Goal =>
Write out again exactly the lines from the one containing "What Blender Python" through the one containing "col = sc.collection", both included, and omit the pictures.

Exercise input =>
>> Start

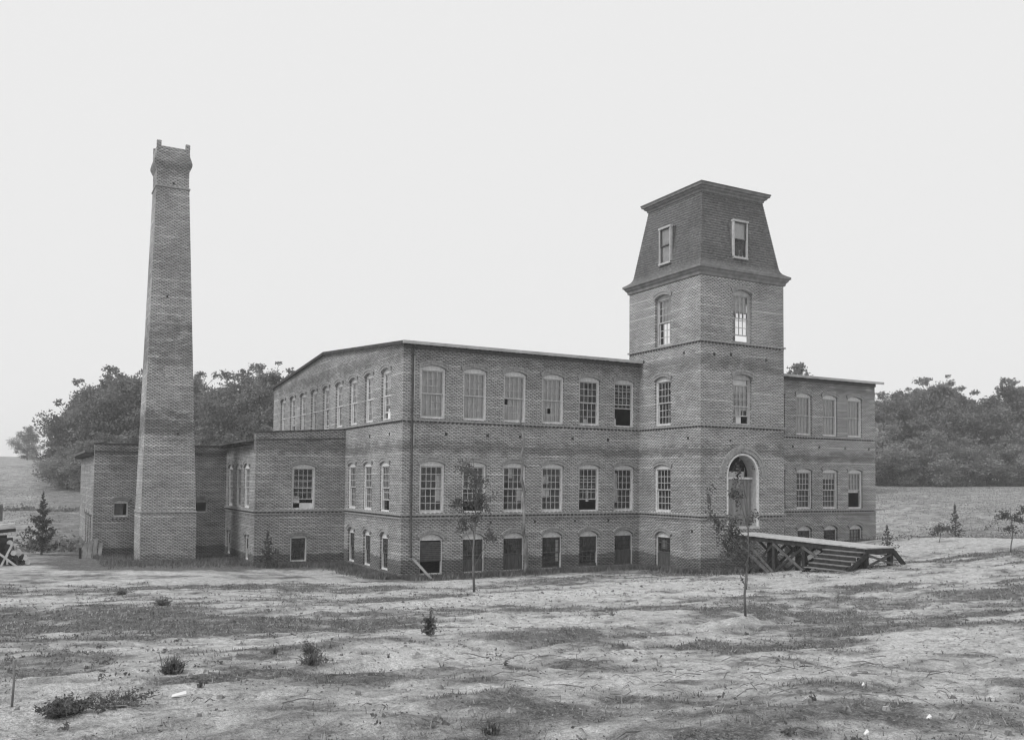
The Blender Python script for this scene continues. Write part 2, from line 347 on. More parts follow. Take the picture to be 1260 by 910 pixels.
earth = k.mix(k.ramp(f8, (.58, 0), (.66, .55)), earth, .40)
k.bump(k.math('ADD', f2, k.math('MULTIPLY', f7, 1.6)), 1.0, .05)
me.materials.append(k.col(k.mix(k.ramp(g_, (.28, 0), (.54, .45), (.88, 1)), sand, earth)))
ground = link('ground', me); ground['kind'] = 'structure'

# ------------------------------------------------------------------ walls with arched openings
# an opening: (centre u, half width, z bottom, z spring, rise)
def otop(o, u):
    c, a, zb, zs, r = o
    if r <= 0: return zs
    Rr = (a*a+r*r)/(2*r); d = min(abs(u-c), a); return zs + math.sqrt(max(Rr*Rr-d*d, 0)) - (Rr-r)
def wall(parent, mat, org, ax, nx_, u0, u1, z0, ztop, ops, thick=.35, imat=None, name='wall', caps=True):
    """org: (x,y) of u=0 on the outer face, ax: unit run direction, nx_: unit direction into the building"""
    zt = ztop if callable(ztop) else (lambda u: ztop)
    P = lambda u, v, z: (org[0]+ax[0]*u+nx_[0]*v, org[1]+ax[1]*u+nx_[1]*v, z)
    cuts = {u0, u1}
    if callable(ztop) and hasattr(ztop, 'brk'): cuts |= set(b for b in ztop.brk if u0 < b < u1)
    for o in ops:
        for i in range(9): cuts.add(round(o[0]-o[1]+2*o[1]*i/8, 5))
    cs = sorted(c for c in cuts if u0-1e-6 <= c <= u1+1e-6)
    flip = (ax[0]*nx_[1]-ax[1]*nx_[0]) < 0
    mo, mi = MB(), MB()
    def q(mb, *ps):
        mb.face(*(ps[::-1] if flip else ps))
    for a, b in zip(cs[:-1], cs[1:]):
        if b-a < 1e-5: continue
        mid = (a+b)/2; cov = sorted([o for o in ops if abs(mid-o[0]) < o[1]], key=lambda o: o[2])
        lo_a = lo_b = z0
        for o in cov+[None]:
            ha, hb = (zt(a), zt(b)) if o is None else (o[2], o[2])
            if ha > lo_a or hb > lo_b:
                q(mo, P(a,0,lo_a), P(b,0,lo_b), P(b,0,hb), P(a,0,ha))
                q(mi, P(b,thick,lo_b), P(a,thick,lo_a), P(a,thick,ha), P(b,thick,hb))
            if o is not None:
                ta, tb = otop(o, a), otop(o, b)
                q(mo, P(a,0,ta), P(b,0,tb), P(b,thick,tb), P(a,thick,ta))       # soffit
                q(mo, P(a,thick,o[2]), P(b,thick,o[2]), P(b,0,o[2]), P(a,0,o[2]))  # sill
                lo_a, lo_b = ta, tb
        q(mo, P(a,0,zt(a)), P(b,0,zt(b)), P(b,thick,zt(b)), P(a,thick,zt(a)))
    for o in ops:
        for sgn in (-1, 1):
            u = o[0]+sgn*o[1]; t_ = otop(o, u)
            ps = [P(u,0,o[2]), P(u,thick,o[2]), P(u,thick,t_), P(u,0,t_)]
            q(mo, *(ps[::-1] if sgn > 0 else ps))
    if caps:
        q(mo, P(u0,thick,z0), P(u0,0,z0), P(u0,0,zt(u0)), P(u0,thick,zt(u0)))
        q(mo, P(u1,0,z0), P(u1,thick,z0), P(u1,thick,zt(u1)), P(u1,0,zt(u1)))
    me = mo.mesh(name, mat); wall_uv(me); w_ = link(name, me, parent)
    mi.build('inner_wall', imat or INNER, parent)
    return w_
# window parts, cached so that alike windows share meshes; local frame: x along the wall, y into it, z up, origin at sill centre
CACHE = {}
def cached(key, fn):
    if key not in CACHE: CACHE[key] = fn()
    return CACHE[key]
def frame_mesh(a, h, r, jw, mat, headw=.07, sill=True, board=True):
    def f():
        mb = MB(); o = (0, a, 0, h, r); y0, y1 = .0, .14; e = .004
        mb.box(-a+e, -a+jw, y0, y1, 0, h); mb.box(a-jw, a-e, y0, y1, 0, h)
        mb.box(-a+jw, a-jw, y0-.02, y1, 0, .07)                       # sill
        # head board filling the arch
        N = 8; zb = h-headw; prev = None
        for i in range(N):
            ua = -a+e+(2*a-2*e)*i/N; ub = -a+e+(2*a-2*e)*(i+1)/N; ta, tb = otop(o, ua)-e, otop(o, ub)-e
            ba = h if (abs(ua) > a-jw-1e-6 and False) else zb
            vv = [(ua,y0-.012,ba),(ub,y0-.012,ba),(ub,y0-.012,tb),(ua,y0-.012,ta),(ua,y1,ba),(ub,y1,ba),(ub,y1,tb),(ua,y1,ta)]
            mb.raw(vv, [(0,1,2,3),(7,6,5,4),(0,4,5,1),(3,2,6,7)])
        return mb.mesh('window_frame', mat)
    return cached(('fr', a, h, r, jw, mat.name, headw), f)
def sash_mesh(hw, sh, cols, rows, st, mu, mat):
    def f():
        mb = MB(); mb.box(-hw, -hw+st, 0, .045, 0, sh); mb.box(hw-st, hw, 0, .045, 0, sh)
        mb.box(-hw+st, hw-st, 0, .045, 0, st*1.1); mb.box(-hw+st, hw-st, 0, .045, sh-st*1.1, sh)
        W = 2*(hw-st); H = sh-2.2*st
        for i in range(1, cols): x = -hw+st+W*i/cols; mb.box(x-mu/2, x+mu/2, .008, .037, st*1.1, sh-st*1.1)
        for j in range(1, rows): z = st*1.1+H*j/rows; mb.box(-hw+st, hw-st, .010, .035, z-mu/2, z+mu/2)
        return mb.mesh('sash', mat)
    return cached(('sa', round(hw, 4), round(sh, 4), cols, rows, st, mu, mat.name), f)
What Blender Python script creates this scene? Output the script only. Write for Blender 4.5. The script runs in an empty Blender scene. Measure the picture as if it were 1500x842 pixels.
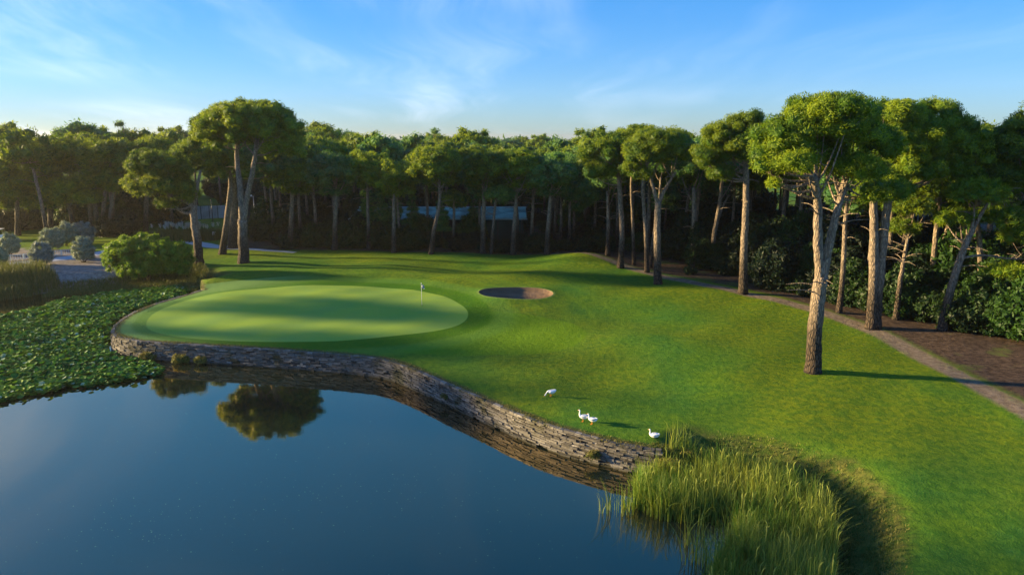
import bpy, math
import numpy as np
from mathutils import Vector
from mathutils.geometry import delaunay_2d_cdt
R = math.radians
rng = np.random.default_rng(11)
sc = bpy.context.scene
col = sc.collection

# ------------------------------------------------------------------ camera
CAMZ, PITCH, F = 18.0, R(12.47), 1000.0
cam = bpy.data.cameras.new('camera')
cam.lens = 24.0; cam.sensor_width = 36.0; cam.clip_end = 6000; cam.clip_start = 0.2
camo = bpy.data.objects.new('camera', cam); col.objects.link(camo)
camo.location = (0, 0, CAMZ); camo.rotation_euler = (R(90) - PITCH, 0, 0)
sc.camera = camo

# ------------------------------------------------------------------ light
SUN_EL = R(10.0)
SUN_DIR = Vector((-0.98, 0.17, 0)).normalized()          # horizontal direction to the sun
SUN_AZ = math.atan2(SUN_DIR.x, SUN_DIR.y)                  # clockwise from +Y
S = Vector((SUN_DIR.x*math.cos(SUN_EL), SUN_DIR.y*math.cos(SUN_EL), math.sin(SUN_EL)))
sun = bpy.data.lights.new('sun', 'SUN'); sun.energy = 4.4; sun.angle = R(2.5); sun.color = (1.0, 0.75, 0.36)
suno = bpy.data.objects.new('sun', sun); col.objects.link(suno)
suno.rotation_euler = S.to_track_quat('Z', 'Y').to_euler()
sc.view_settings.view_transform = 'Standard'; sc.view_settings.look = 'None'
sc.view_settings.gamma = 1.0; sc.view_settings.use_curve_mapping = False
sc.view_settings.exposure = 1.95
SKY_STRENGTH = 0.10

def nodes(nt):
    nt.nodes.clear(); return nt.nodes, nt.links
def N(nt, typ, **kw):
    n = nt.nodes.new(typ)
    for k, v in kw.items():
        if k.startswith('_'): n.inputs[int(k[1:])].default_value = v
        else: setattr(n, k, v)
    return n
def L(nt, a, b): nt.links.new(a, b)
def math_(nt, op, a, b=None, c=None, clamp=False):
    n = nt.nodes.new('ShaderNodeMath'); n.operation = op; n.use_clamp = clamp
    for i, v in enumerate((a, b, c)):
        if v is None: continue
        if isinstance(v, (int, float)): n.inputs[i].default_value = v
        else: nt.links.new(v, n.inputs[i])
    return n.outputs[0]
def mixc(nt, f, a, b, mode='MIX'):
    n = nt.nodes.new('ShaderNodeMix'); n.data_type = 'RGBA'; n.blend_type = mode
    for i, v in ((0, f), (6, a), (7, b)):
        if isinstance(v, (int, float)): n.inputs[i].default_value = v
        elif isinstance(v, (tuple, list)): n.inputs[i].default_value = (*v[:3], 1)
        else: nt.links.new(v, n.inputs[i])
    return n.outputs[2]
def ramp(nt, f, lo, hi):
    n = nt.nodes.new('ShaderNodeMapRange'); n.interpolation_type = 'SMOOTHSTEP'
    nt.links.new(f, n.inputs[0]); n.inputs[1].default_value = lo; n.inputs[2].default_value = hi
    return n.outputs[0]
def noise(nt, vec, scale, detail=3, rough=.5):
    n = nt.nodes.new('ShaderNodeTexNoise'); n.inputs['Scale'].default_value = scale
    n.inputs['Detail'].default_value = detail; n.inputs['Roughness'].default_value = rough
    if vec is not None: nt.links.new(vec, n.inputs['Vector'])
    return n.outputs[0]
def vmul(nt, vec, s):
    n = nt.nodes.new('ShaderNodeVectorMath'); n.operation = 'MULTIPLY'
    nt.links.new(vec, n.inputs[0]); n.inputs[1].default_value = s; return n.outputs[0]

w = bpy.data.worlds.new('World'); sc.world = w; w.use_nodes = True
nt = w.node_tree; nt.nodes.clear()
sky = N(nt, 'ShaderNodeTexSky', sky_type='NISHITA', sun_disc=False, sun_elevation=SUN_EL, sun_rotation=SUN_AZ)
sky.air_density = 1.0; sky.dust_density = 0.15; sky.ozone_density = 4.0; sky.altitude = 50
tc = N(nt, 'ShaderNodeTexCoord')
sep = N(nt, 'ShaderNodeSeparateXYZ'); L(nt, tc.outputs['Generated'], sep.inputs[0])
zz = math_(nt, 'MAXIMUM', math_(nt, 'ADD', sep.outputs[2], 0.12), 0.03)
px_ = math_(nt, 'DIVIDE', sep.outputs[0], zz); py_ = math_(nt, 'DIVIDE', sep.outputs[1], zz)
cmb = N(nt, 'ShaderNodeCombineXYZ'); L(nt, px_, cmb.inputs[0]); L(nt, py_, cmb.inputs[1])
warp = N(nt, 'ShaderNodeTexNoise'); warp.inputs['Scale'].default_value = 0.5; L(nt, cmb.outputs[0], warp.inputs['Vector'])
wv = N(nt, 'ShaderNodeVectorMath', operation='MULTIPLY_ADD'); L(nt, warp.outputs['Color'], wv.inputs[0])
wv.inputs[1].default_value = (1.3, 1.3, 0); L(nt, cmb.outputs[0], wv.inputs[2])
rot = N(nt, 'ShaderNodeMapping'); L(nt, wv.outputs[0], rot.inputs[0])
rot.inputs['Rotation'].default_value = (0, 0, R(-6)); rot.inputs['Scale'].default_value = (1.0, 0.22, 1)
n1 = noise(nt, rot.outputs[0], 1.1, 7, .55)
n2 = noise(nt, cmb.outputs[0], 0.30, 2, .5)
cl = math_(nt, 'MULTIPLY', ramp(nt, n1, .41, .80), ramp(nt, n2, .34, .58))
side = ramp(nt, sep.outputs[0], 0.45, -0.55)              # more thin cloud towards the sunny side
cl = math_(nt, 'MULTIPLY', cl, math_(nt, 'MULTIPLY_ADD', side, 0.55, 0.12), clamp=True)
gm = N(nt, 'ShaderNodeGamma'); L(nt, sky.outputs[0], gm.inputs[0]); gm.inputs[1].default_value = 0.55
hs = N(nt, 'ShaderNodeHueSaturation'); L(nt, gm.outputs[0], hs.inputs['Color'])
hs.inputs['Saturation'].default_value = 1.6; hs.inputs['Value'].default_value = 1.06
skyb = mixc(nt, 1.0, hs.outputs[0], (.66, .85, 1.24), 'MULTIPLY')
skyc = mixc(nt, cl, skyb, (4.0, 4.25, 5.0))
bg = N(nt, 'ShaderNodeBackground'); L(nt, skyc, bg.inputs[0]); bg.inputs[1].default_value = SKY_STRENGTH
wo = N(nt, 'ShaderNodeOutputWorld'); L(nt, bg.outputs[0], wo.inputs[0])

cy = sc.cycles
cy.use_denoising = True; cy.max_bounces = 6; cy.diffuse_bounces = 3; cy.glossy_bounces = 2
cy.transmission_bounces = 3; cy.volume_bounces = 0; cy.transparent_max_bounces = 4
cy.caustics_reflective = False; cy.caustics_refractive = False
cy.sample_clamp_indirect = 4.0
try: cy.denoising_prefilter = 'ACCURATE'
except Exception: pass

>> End

Response to the task =>
What Blender Python script creates this scene? Output the script only. Write for Blender 4.5. The script runs in an empty Blender scene. Measure the picture as if it were 1500x842 pixels.
import bpy, math
import numpy as np
from mathutils import Vector
from mathutils.geometry import delaunay_2d_cdt
R = math.radians
rng = np.random.default_rng(11)
sc = bpy.context.scene
col = sc.collection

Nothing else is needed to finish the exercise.